The conference series began in 1988 in Orlando, Florida, and is celebrating its 35th year.
This year, SC23 will be held in Denver, Colorado, from 12 to 17 November at the Colorado Convention Center.
Once again, Cineca will be present at the SC23 event with a booth (#booth2049) where it will present the new Leonardo Data Centric / General Purpose module.
Moreover, Cineca's staff will participate in two workshops to illustrate the projects carried out over the past year and the strategy for the next infrastructure upgrades.
Cineca colleagues Daniela Galetti, Head of Systems Management, Storage Networks, Gabriella Scipione, Head of Data Management & Analytics, Mirko Cestari, Head of Systems Technology and Architecture, Claudio Domenico Arlandini, Head of HPC POC Solutions, Roberto Gori, Head of FW Interface Development, Fabio Affinito, Head of Specialist Support and R&D, Massimiliano Guarrasi, Head of HPC Production, Daniele Cesarini, Senior HPC Technology Specialist will be present to answer questions and discuss the future of the HPC technology!
Sanzio Bassini, Director of the HPC Department, will also attend the event.
November 12th 2023, 2:55PM-3:20PM MST
Abstract
“Frequency scaling is a well-known energy-saving power management technique that modulates the device frequency to explore the trade-off between energy and performance.
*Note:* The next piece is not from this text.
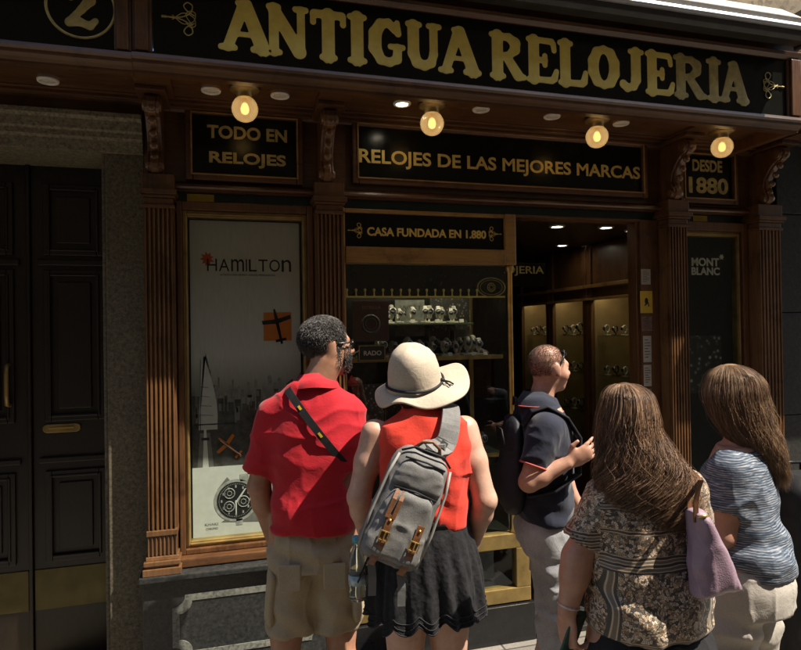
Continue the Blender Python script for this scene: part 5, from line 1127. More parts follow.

Higher energy savings require a frequency tuning phase since different applications can have different energy and time behavior depending on the frequency setting. Machine learning models can predict the optimal frequency configuration based on static or dynamic features extracted from the target application.
While general-purpose energy models can be very accurate on a wide range of applications, their accuracy can be limited by the specific input of the target application. We present an energy characterization that spans the fields of drug discovery and magnetohydrodynamics by using two real-world applications as case studies: LiGen and Cronos. To overcome the limitations of general-purpose approaches, we define two domain-specific energy models, which enhance the general-purpose energy models by leveraging the target application’s input parameter to increase the accuracy."
November 12th 2023, ore 3:48PM-4:06PM MST
Abstract
“An entire ecosystem of methodologies and tools revolves around scientific workflow management. They cover crucial non-functional requirements that standard workflow models fail to target, such as interactive execution, energy efficiency, performance portability, Big Data management, and intelligent orchestration in the Computing Continuum. Characterizing and monitoring this ecosystem is crucial to develop an informed view of current and future research directions.
This work conducts a systematic mapping study of the Italian workflow research community, collecting and analyzing 25 tools and 10 applications from several scientific domains in the context of the “National Research Centre for HPC, Big Data, and Quantum Computing” (ICSC). The study aims to outline the main current research directions and determine how they address the critical needs of modern scientific applications. The findings highlight a variegated research ecosystem of tools, with a prominent interest in advanced workflow orchestration and still immature but promising efforts toward energy efficiency.”